TO BE DONE: Could the lines from the start of the data through the line with "shoe(man, (mx(253), -.06, 0.001), (mx(272), .22, 0.001), shoe_m)" be set down exactly, with no pictures among them?

INFORMATION SHOWN:
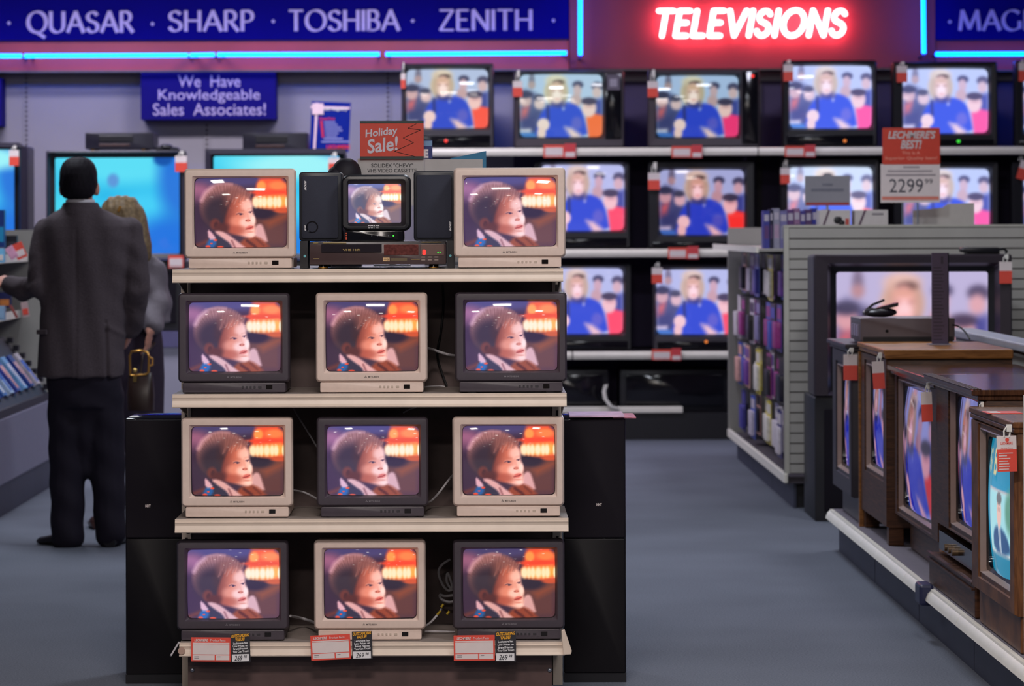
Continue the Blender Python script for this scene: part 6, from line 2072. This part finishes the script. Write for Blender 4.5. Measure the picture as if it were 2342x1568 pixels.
for (zz, rx, ry, cy) in ((mz(488), .104, .098, -.012), (mz(464), .079, .086, -.014), (mz(463), .073, .080, -.014), (mz(482), .09, .088, -.012)):
    L1.append(ering(zz, mx(187), cy, rx, ry, 28, 2.0))
q.loft(L1 + [L1[0]], 0, False, False)
q.build('jacket_collar', tweed, man, smooth=50)
MB().obox((mx(104), -.108, mz(757)), (.055, .010, .022), Matrix.Rotation(-.45, 3, 'Z')).build('pocket_flap', tweed, man, bevel=.003)
# trousers
q = MB()
body_loft(q, [(mz(800), mx(192), 0, .165, .11), (mz(870), mx(193), 0, .172, .115), (mz(930), mx(195), 0, .165, .11)])
limb(q, [(mx(154), 0, mz(905)), (mx(153), .01, mz(1050)), (mx(154), -.005, mz(1150)), (mx(154), -.01, mz(1226))], [.092, .086, .079, .077])
limb(q, [(mx(238), 0, mz(905)), (mx(244), .01, mz(1050)), (mx(250), -.005, mz(1150)), (mx(252), -.01, mz(1218))], [.092, .085, .076, .073])
limb(q, [(mx(196), .0, mz(920)), (mx(197), .0, mz(1070))], [.10, .05])
remeshed(q, 'trousers', trous, man, .010, 4, fold=lambda c: .003 * np.sin(c[:, 2] * 40 + c[:, 0] * 25))
def shoe(parent, heel, toe, m, wid=.045, hgt=.075):
    h, t_ = Vector(heel), Vector(toe)
    d = (t_ - h)
    ln = d.length
    d.normalize()
    sd = Vector((-d.y, d.x, 0))
    q = MB()
    L1 = []
    for f, w, z in ((-.02, .6, .7), (.05, .8, .95), (.25, .85, 1.0), (.5, .9, .75), (.75, 1.0, .55), (.92, .85, .45), (1.0, .45, .3)):
        c = h + d * ln * f
        L1.append([tuple(c + sd * wid * w * math.cos(2 * math.pi * k / 14) + Vector((0, 0, hgt * z * (.5 + .5 * math.sin(2 * math.pi * k / 14))))) for k in range(14)])
    q.loft(L1, 0, True, True)
    q.build('shoe', m, parent, smooth=50)
shoe(man, (mx(178), -.02, 0.001), (mx(80), .12, 0.001), shoe_m)
shoe(man, (mx(253), -.06, 0.001), (mx(272), .22, 0.001), shoe_m)

# woman
Yw = 14.54
sw_ = Yw / F
cxw = 288
wom = thing('person', 'person with shoulder length blond hair in a grey coat, mostly hidden by the suited person', 'person', (P(cxw, 900, Yw)[0], Yw, 0))
def wx(px): return (px - cxw) * sw_
def wz(py): return P(cxw, py, Yw)[1]
q = MB()
head(q, (wx(280), .02, wz(506)), .94)
limb(q, [(wx(284), -.0, wz(540)), (wx(290), -.01, wz(590))], [.048, .055])
body_loft(q, [(wz(578), wx(292), 0, .08, .06), (wz(605), wx(293), 0, .15, .08), (wz(660), wx(293), 0, .14, .1), (wz(740), wx(292), 0, .12, .09), (wz(820), wx(292), 0, .15, .11), (wz(870), wx(292), 0, .13, .1)])
limb(q, [(wx(238), 0, wz(612)), (wx(232), 0, wz(690)), (wx(240), .12, wz(730))], [.042, .036, .028])
hand(q, (wx(240), .12, wz(730)), (.1, .9, -.1), (0, .1, .9), .9, .5)
limb(q, [(wx(340), 0, wz(615)), (wx(358), -.06, wz(690)), (wx(354), -.17, wz(752))], [.042, .036, .027])
hand(q, (wx(354), -.17, wz(752)), (-.2, .0, -.98), (.9, -.2, -.1), .9, .7)
limb(q, [(wx(255), 0, wz(880)), (wx(245), 0, wz(1050)), (wx(232), 0, wz(1180))], [.075, .05, .034])
limb(q, [(wx(318), 0, wz(880)), (wx(312), 0, wz(1050)), (wx(308), 0, wz(1180))], [.075, .05, .034])
remeshed(q, 'body', skin, wom, .0085, 3)
for sx in (-1, 1):
    MB().ball((wx(280) + sx * .03, .096, wz(506) + .008), .011, 10, 8).build('eye', mat('eye_white', S(225, 222, 220)), wom, smooth=60)
q = MB()
body_loft(q, [(wz(447), wx(279), 0, .02, .02, 28, 2), (wz(450), wx(279), 0, .055, .06, 28, 2), (wz(458), wx(279), 0, .08, .09, 28, 2), (wz(475), wx(281), -.005, .1, .108, 28, 2), (wz(500), wx(285), -.01, .112, .112, 28, 2),
              (wz(530), wx(292), -.03, .115, .09, 28, 2), (wz(560), wx(300), -.05, .112, .075, 28, 2), (wz(585), wx(306), -.06, .10, .06, 28, 2), (wz(604), wx(308), -.065, .07, .04, 28, 2)])
remeshed(q, 'hair', hair_b, wom, .009, 3, fold=lambda c: .003 * np.sin(c[:, 0] * 160 + c[:, 2] * 20))
MB().obox((wx(281), -.118, wz(478)), (.012, .012, .03), Matrix.Rotation(.4, 3, 'Y')).build('hair_clip', brass, wom, bevel=.003)
coat = mat('coat_grey', S(112, 104, 112), 0.7, 0.3, var=0.08, scale=60, bump=0.1)
q = MB()
body_loft(q, [(wz(578), wx(294), -.005, .07, .07), (wz(590), wx(295), 0, .13, .09), (wz(604), wx(296), 0, .17, .1), (wz(640), wx(299), 0, .185, .115), (wz(690), wx(303), 0, .19, .12), (wz(738), wx(306), 0, .185, .13)])
limb(q, [(wx(340), 0, wz(615)), (wx(354), -.03, wz(670)), (wx(361), -.075, wz(700)), (wx(357), -.15, wz(744))], [.055, .060, .062, .050])
limb(q, [(wx(240), 0, wz(615)), (wx(232), 0, wz(690)), (wx(238), .08, wz(725))], [.055, .05, .045])
remeshed(q, 'coat', coat, wom, .0095, 4, fold=lambda c: .006 * np.sin(c[:, 2] * 45 + c[:, 0] * 40))
q = MB()
body_loft(q, [(wz(725), wx(300), 0, .14, .11), (wz(780), wx(308), 0, .142, .12), (wz(860), wx(310), 0, .145, .13), (wz(960), wx(310), 0, .14, .125), (wz(1030), wx(305), 0, .13, .12)])
remeshed(q, 'skirt', mat('skirt_dark', S(52, 42, 56), 0.8, 0.2, var=0.1), wom, .011, 4, fold=lambda c: .004 * np.sin(c[:, 0] * 60))
shoe(wom, (wx(222), -.04, .001), (wx(205), .16, .001), mat('shoe_brown', S(60, 34, 32), 0.3), .038, .065)
shoe(wom, (wx(308), -.04, .001), (wx(312), .18, .001), MATS['shoe_brown'], .038, .065)
# handbag held by the woman
Yb2 = 14.27
x0, x1, z0, z1 = R(292, 852, 352, 938, Yb2)
o = ((x0 + x1) / 2, Yb2, z0)
t = thing('handbag', 'dark brown handbag with gold frame handle hanging beside the suited person', 'handbag', o)
w, h = x1 - x0, z1 - z0
q = MB()
body_loft(q, [(0, 0, 0, w * .5, .045, 24, 4), (h * .4, 0, 0, w * .52, .05, 24, 4), (h * .85, 0, 0, w * .47, .03, 24, 4), (h, 0, 0, w * .45, .015, 24, 4)])
q.build('bag_body', mat('leather_brown', S(42, 26, 22), 0.35, var=0.15), t, smooth=40)
def bz(py): return P(322, py, Yb2)[1] - z0
def bx(px): return P(px, 850, Yb2)[0] - o[0]
q = MB()
pts = [(bx(299), -.02, bz(857)), (bx(298), -.02, bz(812)), (bx(302), -.02, bz(803)), (bx(326), -.02, bz(801)), (bx(338), -.02, bz(805)), (bx(342), -.02, bz(815)), (bx(341), -.02, bz(850)), (bx(334), -.02, bz(856)), (bx(300), -.02, bz(858))]
q.tube(pts, .0055, 8)
q.tube([(bx(341), -.02, bz(815)), (bx(350), -.015, bz(820)), (bx(350), -.015, bz(834)), (bx(342), -.02, bz(836))], .005, 8)
q.build('handle_frame', brass, t, smooth=50)
q = MB().ball((bx(310), -.03, bz(846)), (.012, .01, .012), 12, 8)
q.box(bx(306), bx(314), -.035, -.02, bz(872), bz(858))
q.build('clasp', mat('clasp_gold', S(236, 200, 120), 0.2, metal=0.9, var=0.03), t, smooth=50)
q = MB().tube([(bx(322), -.0, bz(856)), (bx(326), .02, bz(810)), (bx(340), .05, bz(800)), (bx(349), .10, bz(786))], .006, 8)
q.build('strap', MATS['leather_brown'], t, smooth=50)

SOLUTION FOR THIS TASK:
Continue the Blender Python script for this scene: part 6, from line 2072. This part finishes the script. Write for Blender 4.5. Measure the picture as if it were 2342x1568 pixels.
for (zz, rx, ry, cy) in ((mz(488), .104, .098, -.012), (mz(464), .079, .086, -.014), (mz(463), .073, .080, -.014), (mz(482), .09, .088, -.012)):
    L1.append(ering(zz, mx(187), cy, rx, ry, 28, 2.0))
q.loft(L1 + [L1[0]], 0, False, False)
q.build('jacket_collar', tweed, man, smooth=50)
MB().obox((mx(104), -.108, mz(757)), (.055, .010, .022), Matrix.Rotation(-.45, 3, 'Z')).build('pocket_flap', tweed, man, bevel=.003)
# trousers
q = MB()
body_loft(q, [(mz(800), mx(192), 0, .165, .11), (mz(870), mx(193), 0, .172, .115), (mz(930), mx(195), 0, .165, .11)])
limb(q, [(mx(154), 0, mz(905)), (mx(153), .01, mz(1050)), (mx(154), -.005, mz(1150)), (mx(154), -.01, mz(1226))], [.092, .086, .079, .077])
limb(q, [(mx(238), 0, mz(905)), (mx(244), .01, mz(1050)), (mx(250), -.005, mz(1150)), (mx(252), -.01, mz(1218))], [.092, .085, .076, .073])
limb(q, [(mx(196), .0, mz(920)), (mx(197), .0, mz(1070))], [.10, .05])
remeshed(q, 'trousers', trous, man, .010, 4, fold=lambda c: .003 * np.sin(c[:, 2] * 40 + c[:, 0] * 25))
def shoe(parent, heel, toe, m, wid=.045, hgt=.075):
    h, t_ = Vector(heel), Vector(toe)
    d = (t_ - h)
    ln = d.length
    d.normalize()
    sd = Vector((-d.y, d.x, 0))
    q = MB()
    L1 = []
    for f, w, z in ((-.02, .6, .7), (.05, .8, .95), (.25, .85, 1.0), (.5, .9, .75), (.75, 1.0, .55), (.92, .85, .45), (1.0, .45, .3)):
        c = h + d * ln * f
        L1.append([tuple(c + sd * wid * w * math.cos(2 * math.pi * k / 14) + Vector((0, 0, hgt * z * (.5 + .5 * math.sin(2 * math.pi * k / 14))))) for k in range(14)])
    q.loft(L1, 0, True, True)
    q.build('shoe', m, parent, smooth=50)
shoe(man, (mx(178), -.02, 0.001), (mx(80), .12, 0.001), shoe_m)
shoe(man, (mx(253), -.06, 0.001), (mx(272), .22, 0.001), shoe_m)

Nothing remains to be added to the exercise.